■ **Instructions for the task**:
The required output consists solely of the lines from the top of the listing through the line containing "nt.links.new(bg.outputs[0], out.inputs[0])", transcribed exactly.

--

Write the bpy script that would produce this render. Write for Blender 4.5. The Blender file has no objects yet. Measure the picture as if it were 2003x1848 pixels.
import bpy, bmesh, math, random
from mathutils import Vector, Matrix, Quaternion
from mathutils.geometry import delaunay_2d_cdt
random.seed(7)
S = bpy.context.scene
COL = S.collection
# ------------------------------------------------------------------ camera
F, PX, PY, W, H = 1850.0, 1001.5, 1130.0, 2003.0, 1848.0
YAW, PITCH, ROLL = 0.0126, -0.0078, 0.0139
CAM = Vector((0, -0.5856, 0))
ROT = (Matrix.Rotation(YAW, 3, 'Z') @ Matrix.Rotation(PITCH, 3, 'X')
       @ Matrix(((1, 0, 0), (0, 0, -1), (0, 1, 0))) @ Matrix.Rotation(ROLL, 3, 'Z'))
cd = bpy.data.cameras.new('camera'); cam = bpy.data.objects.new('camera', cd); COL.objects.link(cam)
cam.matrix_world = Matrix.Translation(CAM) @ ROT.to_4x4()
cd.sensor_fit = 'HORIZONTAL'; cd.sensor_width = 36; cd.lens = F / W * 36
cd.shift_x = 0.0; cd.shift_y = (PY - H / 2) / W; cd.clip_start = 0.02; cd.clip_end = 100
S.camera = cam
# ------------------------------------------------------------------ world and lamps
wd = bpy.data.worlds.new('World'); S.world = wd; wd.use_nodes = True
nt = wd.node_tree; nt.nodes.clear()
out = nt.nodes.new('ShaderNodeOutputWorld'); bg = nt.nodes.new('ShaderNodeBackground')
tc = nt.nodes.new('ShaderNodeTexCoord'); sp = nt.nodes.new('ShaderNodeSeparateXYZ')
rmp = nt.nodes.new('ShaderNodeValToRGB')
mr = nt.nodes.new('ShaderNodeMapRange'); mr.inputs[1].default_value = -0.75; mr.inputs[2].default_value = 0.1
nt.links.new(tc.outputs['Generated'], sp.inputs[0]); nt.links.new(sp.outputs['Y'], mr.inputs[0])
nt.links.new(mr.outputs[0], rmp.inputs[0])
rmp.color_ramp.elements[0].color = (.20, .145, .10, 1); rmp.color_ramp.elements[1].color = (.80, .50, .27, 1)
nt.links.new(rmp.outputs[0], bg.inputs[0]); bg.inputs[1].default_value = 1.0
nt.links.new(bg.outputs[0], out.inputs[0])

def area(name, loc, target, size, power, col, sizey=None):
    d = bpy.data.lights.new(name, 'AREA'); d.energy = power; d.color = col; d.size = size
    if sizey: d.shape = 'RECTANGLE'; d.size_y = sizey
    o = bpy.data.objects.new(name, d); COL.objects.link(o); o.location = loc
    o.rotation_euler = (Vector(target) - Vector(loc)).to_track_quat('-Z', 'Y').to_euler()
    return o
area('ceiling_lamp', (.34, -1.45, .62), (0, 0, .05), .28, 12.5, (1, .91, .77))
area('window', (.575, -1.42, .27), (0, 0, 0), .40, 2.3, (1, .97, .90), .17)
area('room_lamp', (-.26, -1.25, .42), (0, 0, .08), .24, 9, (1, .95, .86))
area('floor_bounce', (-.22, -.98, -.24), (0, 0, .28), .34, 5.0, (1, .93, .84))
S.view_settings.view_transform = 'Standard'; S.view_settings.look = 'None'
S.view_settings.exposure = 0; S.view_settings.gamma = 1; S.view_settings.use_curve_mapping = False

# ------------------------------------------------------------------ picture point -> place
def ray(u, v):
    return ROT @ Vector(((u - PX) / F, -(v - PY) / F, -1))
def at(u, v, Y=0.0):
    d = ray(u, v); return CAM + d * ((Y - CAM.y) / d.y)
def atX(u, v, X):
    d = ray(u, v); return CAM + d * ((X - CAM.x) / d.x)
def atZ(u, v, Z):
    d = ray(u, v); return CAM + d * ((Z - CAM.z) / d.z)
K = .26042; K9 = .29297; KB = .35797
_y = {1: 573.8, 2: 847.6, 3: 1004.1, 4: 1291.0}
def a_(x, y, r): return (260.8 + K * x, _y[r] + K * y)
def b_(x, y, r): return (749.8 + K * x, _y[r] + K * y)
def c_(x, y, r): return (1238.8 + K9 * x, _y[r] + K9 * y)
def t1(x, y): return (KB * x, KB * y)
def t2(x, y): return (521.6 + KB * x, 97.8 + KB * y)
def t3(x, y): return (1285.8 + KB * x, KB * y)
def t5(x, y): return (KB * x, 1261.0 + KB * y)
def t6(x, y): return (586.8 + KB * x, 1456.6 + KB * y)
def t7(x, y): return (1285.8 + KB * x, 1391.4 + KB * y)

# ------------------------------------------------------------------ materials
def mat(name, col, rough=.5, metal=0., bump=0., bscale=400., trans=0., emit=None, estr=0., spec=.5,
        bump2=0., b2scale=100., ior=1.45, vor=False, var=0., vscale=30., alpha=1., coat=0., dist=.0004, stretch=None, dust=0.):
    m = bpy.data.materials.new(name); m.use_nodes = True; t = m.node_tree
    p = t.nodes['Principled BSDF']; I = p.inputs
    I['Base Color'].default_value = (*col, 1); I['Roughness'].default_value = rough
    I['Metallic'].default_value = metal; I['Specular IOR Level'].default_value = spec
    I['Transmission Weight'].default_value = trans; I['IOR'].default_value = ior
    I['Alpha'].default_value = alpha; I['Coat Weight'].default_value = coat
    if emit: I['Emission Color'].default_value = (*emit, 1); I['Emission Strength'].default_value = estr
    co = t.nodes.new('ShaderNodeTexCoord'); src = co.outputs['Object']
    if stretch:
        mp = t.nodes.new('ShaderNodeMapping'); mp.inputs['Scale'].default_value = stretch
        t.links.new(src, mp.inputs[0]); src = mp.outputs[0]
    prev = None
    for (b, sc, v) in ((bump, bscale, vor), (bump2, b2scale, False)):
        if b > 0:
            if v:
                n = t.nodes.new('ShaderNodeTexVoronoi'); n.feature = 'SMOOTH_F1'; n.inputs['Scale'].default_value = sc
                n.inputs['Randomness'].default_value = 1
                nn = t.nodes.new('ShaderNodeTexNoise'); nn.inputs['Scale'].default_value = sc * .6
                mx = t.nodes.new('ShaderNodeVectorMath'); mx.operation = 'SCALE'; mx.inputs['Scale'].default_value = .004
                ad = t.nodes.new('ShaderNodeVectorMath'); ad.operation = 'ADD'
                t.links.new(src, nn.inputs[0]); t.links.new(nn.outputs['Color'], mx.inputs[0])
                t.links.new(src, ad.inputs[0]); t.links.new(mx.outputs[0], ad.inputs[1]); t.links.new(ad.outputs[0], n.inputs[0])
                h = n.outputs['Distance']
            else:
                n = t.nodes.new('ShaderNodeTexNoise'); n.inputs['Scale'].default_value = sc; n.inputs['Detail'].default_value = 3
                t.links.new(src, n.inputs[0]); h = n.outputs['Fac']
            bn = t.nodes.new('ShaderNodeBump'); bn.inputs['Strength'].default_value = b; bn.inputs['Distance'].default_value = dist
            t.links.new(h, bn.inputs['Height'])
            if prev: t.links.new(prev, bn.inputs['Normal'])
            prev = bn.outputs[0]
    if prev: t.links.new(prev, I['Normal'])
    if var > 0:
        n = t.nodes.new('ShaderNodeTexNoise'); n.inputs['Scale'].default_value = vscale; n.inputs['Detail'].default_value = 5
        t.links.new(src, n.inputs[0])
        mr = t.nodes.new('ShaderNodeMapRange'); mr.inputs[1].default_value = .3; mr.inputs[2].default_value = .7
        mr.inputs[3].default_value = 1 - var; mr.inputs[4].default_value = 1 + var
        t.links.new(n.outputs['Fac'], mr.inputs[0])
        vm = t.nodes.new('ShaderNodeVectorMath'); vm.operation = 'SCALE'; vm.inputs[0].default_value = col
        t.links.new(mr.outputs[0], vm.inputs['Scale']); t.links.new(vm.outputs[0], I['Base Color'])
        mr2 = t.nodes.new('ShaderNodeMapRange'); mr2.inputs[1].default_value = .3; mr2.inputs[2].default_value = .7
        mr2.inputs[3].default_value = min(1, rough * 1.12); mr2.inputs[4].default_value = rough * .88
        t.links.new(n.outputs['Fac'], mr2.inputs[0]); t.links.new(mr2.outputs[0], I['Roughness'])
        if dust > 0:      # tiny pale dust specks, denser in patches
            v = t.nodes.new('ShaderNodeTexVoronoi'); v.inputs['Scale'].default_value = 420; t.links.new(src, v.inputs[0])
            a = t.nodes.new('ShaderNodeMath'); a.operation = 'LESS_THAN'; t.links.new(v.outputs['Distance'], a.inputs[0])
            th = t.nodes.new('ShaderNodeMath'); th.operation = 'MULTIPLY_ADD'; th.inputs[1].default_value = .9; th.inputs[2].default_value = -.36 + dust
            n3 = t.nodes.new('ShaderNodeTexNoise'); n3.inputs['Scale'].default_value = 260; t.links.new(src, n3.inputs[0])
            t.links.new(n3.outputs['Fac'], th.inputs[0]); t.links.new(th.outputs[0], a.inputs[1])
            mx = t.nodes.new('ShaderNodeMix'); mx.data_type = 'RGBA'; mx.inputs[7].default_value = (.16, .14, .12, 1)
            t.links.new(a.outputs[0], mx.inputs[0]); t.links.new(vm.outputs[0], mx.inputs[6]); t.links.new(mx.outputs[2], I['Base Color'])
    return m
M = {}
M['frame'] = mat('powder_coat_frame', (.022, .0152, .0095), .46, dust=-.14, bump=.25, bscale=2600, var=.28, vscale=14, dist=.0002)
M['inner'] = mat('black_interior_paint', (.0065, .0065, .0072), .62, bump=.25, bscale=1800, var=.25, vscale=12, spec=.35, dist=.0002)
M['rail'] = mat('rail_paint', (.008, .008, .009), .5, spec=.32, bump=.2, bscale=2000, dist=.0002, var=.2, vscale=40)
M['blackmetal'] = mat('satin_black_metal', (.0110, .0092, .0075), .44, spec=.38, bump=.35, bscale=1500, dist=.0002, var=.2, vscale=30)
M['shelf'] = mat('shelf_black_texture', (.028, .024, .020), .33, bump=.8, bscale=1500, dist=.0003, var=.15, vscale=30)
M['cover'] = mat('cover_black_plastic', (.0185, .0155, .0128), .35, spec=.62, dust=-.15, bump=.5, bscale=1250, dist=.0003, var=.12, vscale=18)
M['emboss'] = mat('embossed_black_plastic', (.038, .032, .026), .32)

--

■ **Written reply**:
Write the bpy script that would produce this render. Write for Blender 4.5. The Blender file has no objects yet. Measure the picture as if it were 2003x1848 pixels.
import bpy, bmesh, math, random
from mathutils import Vector, Matrix, Quaternion
from mathutils.geometry import delaunay_2d_cdt
random.seed(7)
S = bpy.context.scene
COL = S.collection
# ------------------------------------------------------------------ camera
F, PX, PY, W, H = 1850.0, 1001.5, 1130.0, 2003.0, 1848.0
YAW, PITCH, ROLL = 0.0126, -0.0078, 0.0139
CAM = Vector((0, -0.5856, 0))
ROT = (Matrix.Rotation(YAW, 3, 'Z') @ Matrix.Rotation(PITCH, 3, 'X')
       @ Matrix(((1, 0, 0), (0, 0, -1), (0, 1, 0))) @ Matrix.Rotation(ROLL, 3, 'Z'))
cd = bpy.data.cameras.new('camera'); cam = bpy.data.objects.new('camera', cd); COL.objects.link(cam)
cam.matrix_world = Matrix.Translation(CAM) @ ROT.to_4x4()
cd.sensor_fit = 'HORIZONTAL'; cd.sensor_width = 36; cd.lens = F / W * 36
cd.shift_x = 0.0; cd.shift_y = (PY - H / 2) / W; cd.clip_start = 0.02; cd.clip_end = 100
S.camera = cam
# ------------------------------------------------------------------ world and lamps
wd = bpy.data.worlds.new('World'); S.world = wd; wd.use_nodes = True
nt = wd.node_tree; nt.nodes.clear()
out = nt.nodes.new('ShaderNodeOutputWorld'); bg = nt.nodes.new('ShaderNodeBackground')
tc = nt.nodes.new('ShaderNodeTexCoord'); sp = nt.nodes.new('ShaderNodeSeparateXYZ')
rmp = nt.nodes.new('ShaderNodeValToRGB')
mr = nt.nodes.new('ShaderNodeMapRange'); mr.inputs[1].default_value = -0.75; mr.inputs[2].default_value = 0.1
nt.links.new(tc.outputs['Generated'], sp.inputs[0]); nt.links.new(sp.outputs['Y'], mr.inputs[0])
nt.links.new(mr.outputs[0], rmp.inputs[0])
rmp.color_ramp.elements[0].color = (.20, .145, .10, 1); rmp.color_ramp.elements[1].color = (.80, .50, .27, 1)
nt.links.new(rmp.outputs[0], bg.inputs[0]); bg.inputs[1].default_value = 1.0
nt.links.new(bg.outputs[0], out.inputs[0])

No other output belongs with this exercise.